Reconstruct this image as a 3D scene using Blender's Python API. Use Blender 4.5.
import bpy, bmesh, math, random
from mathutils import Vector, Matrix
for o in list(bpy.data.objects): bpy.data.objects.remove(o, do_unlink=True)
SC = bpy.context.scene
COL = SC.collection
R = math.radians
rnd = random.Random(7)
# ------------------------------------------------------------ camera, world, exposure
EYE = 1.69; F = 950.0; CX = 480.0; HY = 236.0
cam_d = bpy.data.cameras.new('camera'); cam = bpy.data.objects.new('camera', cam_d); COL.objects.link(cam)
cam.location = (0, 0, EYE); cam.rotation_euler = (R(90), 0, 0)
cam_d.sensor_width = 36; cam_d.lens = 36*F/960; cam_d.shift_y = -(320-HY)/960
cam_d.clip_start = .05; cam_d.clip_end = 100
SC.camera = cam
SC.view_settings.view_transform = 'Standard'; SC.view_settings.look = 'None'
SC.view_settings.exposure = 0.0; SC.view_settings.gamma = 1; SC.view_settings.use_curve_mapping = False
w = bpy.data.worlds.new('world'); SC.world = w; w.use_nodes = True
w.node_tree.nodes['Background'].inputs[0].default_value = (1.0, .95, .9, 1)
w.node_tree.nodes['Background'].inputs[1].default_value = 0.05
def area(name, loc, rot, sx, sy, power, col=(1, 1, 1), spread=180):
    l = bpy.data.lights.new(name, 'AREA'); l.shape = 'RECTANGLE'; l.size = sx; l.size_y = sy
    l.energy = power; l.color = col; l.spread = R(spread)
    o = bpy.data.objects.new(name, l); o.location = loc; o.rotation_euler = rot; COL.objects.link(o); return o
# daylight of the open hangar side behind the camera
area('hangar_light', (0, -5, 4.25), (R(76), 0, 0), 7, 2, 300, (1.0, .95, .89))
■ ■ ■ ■
→ **Work to do**: State how many lines include the string "scene", and nothing more.

→ **Solution to this problem**: 2